Результатом этих посещений сделались не только милые стихи, но также вызов на дуэль, последовавший от тогдашнего воздыхателя Софьи Александровны, ее двоюродного брата, путешественника и тоже поэта Владимира Дмитриевича Соломирского. Поначалу Александр Сергеевич с Владимиром Дмитриевичем приятельствовали — Пушкин даже преподнес ему томик стихов Байрона с теплой дарственной надписью. Но чем больший интерес девушка проявляла к Пушкину, тем меньше оставалось дружеских чувств у Соломирского.
К счастью, дуэль не состоялась благодаря стараниям общих друзей.
Софья Александровна лишилась враз обоих ухажеров, но не слишком жалела об этом.
Дело в том, что еще раньше, в конце лета 1826 года, в Москву на коронационные торжества прибыл император Николай I. Как вскоре выяснилось, он приехал еще и за первой московской красавицей, чтобы затем вывезти ее в суровую балтийскую столицу.
Царь увидел «эту цацу», как ехидно написала про Урусову фрейлина Александра Смирнова-Россет, и божественное зрелище его заворожило. Разобравшись с декабристами, он занялся Софьей Александровной, и уже в ноябре 1827 года она составила компанию Смирновой — сделалась фрейлиной императрицы Александры Федоровны.
Марк Фурнье писал: «Император не заслуживает никакого упрёка (в супружеской измене), если не считать нескольких нежных изъявлений, тайно сделанных юной княжне, прославившейся своей красотой… Княжна Урусова, бесспорно, представляла собой законченный тип русской красавицы». Долли Фикельмон также говорила о двусмысленном положении княжны Урусовой при дворе, так как поведение Софьи Александровны выражало «абсолютное смирение перед императрицей, но было не совсем естественным перед императором, смесь робости, замешательства и интимности».Великая княжна Ольга Николаевна пыталась развеять слухи о связи отца с княжной Урусовой: «Она была красавица, энергичная, высокого роста, с чудесным голосом альтового тембра, и за её холодной внешностью скрывалась страстная натура. Немногие рисковали приблизиться к ней: был пущен слух, что Папа к ней неравнодушен. Это было неправдой. Никто другой, кроме Мама, никогда не волновал его чувств». Ее поддерживала и Смирнова-Россет, утверждавшая, что «Урусова была горда и глупа, но чиста, как хрусталь».

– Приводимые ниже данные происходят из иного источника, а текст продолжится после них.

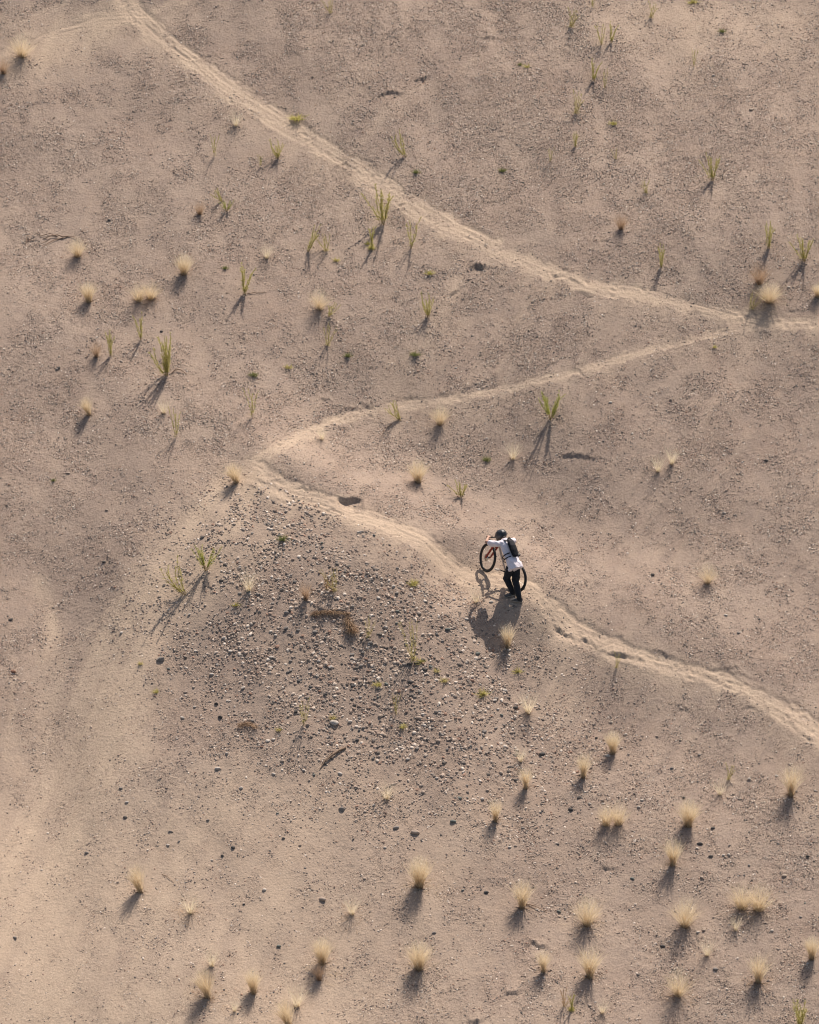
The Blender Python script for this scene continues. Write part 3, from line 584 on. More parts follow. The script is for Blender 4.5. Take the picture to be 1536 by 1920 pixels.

А после ее ждала судьба многих фрейлин, о которых Н. А. Добролюбов писал: «Обыкновенно порядок был такой: брали девушку знатной фамилии во фрейлины, употребляли ее для услуг благочестивейшего, самодержавнейшего государя нашего, и затем императрица Александра начинала сватать обесчещенную девушку за кого-нибудь из придворных женихов». В 1833 г. Софья Урусова вышла за князя Льва Радзивилла. Об этом союзе многие отзывались скептически.

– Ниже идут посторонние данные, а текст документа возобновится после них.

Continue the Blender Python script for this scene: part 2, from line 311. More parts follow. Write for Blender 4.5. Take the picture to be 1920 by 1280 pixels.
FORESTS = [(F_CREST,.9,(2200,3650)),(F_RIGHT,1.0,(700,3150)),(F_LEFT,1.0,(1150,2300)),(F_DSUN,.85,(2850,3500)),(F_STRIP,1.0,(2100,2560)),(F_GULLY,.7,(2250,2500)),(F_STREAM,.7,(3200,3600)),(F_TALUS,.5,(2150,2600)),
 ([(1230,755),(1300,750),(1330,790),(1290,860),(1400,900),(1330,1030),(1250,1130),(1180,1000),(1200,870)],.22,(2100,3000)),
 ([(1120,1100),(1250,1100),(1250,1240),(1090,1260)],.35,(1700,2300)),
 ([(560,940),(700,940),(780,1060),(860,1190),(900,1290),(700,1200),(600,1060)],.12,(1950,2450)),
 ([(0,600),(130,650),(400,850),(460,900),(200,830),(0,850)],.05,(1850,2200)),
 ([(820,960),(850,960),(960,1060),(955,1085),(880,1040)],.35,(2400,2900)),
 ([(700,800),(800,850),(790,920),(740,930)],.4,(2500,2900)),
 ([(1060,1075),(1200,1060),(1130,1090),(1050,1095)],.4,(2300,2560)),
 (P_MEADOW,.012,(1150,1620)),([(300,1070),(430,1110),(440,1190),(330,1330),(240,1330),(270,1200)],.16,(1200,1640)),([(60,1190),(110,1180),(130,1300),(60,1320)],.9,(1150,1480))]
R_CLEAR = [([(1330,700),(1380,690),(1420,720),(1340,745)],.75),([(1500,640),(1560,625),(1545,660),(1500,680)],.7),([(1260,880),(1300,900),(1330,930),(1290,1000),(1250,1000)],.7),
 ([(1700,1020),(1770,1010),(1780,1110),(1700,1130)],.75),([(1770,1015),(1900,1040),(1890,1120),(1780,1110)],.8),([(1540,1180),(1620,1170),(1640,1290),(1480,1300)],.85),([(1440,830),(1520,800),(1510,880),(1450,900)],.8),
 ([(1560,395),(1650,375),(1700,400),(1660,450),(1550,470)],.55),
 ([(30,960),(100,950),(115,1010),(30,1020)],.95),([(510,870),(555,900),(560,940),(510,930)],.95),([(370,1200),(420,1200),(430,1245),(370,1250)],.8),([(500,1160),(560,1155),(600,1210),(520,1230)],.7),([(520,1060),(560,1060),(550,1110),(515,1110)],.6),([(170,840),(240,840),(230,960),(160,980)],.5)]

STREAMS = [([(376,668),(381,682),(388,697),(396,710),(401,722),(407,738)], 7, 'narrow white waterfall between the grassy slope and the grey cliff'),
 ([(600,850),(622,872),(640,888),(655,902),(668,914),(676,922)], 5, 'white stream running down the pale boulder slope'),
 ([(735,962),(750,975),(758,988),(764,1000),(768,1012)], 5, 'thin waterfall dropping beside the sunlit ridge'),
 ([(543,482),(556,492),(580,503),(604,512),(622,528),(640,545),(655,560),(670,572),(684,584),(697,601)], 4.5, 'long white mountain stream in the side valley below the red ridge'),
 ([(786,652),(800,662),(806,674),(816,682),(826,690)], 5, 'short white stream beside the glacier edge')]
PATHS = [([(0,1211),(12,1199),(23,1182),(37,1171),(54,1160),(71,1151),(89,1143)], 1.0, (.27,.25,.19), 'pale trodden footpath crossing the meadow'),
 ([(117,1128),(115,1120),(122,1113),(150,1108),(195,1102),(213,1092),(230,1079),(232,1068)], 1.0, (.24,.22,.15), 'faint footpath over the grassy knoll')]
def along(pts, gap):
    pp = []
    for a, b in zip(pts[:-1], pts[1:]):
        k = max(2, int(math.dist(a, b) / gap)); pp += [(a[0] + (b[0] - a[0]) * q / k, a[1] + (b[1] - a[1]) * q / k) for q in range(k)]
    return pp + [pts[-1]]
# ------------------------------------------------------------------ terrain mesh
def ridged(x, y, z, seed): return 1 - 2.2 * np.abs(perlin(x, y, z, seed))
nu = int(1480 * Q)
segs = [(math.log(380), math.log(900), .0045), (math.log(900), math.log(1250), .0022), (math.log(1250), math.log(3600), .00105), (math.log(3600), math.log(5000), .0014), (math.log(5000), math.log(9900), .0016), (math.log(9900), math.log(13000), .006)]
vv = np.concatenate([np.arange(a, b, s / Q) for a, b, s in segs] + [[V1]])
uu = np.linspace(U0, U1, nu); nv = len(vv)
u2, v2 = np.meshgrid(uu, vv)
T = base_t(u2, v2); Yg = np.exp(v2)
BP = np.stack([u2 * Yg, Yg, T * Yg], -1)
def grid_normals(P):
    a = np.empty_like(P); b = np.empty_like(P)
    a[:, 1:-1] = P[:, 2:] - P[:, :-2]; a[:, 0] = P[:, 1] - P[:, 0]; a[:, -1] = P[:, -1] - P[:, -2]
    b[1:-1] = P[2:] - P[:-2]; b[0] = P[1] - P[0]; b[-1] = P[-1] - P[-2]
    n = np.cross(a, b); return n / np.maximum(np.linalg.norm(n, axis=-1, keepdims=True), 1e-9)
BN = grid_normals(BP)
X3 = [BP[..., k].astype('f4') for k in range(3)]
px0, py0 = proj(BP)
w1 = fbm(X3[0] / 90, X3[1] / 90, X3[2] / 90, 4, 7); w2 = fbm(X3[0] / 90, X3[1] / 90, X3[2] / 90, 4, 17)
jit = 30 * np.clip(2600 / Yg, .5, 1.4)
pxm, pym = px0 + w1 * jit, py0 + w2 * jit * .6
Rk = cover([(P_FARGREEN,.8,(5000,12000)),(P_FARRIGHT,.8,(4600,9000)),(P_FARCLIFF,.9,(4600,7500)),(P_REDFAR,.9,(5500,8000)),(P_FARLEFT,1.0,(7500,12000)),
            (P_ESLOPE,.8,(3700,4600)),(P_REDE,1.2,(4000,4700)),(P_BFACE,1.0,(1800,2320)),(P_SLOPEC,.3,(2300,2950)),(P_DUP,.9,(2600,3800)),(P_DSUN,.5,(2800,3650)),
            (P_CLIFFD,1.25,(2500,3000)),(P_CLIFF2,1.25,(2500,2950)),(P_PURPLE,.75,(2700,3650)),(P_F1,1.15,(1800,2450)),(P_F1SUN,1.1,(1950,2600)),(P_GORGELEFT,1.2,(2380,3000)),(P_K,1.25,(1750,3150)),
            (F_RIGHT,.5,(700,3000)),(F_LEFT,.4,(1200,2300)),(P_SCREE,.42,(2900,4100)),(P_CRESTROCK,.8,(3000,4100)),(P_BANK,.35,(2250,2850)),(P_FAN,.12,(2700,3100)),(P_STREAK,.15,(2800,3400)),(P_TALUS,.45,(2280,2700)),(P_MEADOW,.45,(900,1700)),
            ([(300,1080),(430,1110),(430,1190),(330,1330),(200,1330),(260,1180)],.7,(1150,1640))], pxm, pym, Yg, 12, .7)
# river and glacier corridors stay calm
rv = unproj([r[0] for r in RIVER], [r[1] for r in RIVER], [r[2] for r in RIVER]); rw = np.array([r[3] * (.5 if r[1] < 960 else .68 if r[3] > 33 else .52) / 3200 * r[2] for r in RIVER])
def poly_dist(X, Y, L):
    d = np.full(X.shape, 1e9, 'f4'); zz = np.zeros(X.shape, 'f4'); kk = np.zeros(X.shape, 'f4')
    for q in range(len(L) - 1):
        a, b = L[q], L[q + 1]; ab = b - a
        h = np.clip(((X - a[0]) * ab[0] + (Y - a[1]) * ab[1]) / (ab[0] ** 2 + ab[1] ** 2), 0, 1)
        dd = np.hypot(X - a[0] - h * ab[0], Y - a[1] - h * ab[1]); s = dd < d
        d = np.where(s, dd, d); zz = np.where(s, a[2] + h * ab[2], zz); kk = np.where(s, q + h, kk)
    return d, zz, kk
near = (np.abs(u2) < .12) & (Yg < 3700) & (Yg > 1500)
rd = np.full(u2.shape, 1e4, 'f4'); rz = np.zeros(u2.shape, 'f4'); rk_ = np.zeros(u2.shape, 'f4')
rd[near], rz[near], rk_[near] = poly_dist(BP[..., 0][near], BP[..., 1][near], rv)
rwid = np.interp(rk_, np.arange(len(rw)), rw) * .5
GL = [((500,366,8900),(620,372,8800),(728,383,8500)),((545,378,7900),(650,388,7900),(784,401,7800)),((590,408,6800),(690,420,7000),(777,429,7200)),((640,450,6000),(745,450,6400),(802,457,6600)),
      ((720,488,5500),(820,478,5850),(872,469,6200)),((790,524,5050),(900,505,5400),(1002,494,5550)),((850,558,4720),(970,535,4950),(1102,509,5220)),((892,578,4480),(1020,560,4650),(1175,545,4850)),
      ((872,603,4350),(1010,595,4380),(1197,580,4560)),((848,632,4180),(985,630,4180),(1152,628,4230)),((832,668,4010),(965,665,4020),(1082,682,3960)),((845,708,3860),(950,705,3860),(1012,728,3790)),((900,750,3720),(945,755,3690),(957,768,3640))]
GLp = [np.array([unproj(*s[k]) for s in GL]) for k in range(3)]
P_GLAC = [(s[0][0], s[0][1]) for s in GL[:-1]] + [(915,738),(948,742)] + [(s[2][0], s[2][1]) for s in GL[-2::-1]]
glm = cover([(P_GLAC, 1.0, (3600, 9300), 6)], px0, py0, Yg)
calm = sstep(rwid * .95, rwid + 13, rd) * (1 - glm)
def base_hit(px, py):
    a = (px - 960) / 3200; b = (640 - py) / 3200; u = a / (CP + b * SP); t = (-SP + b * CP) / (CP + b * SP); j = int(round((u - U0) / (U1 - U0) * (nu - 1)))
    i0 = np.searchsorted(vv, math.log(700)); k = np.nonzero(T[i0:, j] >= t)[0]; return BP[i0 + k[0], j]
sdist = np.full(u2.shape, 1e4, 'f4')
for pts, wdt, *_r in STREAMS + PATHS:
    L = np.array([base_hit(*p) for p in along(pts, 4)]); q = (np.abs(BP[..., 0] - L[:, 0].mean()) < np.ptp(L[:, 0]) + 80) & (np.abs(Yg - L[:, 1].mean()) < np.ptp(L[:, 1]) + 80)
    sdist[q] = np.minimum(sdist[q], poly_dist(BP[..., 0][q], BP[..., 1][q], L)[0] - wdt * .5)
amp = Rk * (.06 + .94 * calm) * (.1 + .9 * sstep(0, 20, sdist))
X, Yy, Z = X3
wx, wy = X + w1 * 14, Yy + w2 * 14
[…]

Так, П. Вяземский писал В. Жуковскому: «Урусова вчера обратилась в княгиню Радзивилл, по крайней мере, духовно: о дальнейшем преображении не ведаю. Да едва ли! Он был очень болен и не совсем ещё оправился, а женился потому, что последние дни настали».
О дальнейшей судьбе княгини Радзивилл сохранилось мало сведений. Известно, что с 1846 г. она была владелицей особняка на Дворцовой набережной, 16, и много времени проводила за границей, вдали от мужа. В 1850- х гг. княгиня блистала в парижских салонах, где о ней говорили: «Она была очень изящная и величественная, но считалась за женщину капризную и высокомерную». Она скончалась в 1887 г. в Париже и там же была похоронена.